Arbeitszufriedenheit

Wohlbefinden, Gesundheit und Motivation der Mitarbeiter sind wichtige Faktoren für den Erfolg eines Unternehmens. Das Bewusstsein hierfür ist in vielen Firmen vorhanden. Laut Befragung sind 58 Prozent der abhängig Beschäftigten der Ansicht, dass sich ihre Arbeitgeber sehr beziehungsweise eher stark um die Zufriedenheit der Beschäftigten am Arbeitsplatz sowie deren Gesundheit und Sicherheit kümmern. Auf der anderen Seite gaben aber auch 40 Prozent der Befragten an, dass dies weniger stark bis gar nicht der Fall ist.

Auch hier zeigt sich ein Nachholbedarf bei den kleineren Betrieben. Arbeitnehmer aus Firmen mit mehr als 500 Mitarbeitern finden deutlich häufiger, dass sich ihr Arbeitgeber stark oder sehr stark um die Arbeitszufriedenheit kümmert, als Mitarbeiter aus kleineren Betrieben.
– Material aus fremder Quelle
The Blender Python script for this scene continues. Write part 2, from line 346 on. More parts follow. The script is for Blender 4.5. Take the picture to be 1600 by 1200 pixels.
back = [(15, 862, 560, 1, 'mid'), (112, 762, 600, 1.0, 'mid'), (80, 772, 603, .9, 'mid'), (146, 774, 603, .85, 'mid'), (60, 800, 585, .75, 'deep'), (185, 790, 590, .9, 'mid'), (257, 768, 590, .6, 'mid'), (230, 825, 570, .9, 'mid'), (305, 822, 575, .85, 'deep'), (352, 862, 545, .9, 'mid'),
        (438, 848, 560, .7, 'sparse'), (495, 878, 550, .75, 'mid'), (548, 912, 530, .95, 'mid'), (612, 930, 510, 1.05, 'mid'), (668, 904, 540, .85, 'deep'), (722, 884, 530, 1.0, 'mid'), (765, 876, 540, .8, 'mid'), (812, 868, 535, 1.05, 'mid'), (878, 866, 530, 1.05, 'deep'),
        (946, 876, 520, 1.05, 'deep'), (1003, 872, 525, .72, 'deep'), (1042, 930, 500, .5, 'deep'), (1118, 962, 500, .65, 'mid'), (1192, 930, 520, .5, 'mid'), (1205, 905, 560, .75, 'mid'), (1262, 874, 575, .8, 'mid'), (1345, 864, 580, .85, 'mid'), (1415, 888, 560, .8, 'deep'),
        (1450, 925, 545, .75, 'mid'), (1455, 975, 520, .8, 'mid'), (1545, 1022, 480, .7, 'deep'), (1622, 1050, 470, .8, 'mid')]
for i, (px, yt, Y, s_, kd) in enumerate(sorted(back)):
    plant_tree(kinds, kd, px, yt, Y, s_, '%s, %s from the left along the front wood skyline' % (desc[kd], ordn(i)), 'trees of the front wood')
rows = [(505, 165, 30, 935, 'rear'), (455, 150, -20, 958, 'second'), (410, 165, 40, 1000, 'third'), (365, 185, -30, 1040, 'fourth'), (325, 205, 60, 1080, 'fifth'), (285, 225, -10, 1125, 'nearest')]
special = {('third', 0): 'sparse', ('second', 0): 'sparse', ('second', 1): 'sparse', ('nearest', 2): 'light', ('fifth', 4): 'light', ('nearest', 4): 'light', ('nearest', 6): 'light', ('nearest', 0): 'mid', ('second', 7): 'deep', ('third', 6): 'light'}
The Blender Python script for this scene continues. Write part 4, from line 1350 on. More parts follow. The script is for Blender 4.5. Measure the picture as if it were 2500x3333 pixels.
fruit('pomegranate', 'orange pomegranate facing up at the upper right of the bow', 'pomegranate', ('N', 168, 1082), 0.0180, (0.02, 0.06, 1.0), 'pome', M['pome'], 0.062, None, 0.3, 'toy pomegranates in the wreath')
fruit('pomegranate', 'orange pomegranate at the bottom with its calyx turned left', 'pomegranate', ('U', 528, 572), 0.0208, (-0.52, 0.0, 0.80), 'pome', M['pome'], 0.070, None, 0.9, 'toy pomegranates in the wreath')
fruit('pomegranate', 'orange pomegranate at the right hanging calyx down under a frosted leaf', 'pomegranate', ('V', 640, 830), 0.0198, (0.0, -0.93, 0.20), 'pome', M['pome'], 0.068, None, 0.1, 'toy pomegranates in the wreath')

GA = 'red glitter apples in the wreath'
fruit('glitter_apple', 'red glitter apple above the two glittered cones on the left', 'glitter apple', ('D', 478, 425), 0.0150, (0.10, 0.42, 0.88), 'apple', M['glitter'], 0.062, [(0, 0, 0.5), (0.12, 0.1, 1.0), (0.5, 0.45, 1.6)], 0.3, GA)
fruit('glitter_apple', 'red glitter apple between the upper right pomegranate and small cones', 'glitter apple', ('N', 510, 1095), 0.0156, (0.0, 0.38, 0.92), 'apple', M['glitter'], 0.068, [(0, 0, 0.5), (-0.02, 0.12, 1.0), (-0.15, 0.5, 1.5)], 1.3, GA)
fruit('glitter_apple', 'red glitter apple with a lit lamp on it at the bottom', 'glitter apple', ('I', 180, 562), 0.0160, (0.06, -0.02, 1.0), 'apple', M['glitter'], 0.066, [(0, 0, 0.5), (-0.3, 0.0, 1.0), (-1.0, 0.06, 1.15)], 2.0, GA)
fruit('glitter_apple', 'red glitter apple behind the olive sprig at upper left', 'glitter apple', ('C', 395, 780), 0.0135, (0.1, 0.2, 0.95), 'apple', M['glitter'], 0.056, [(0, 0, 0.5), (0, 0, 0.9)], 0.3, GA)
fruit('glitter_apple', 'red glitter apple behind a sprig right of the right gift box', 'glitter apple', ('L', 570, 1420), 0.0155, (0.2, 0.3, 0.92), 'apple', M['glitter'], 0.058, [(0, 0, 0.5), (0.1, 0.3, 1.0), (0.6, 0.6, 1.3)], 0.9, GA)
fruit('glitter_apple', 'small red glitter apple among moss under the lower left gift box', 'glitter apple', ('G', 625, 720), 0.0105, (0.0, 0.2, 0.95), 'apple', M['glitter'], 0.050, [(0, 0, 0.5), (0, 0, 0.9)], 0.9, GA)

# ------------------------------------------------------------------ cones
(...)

Dekra (Eigenschreibweise DEKRA) wurde im Jahr 1925 als „Deutscher Kraftfahrzeug-Überwachungs-Verein“ gegründet. Das Unternehmen, das zunächst ausschließlich im Automobilbereich tätig war, deckt heute vielfältige sicherheitsrelevante Dienstleistungen ab. Derzeit arbeiten für die Dekra rund 48.600 Beschäftigte in über 60 Ländern und erzielten 2022 einen Umsatz von 3,8 Milliarden Euro.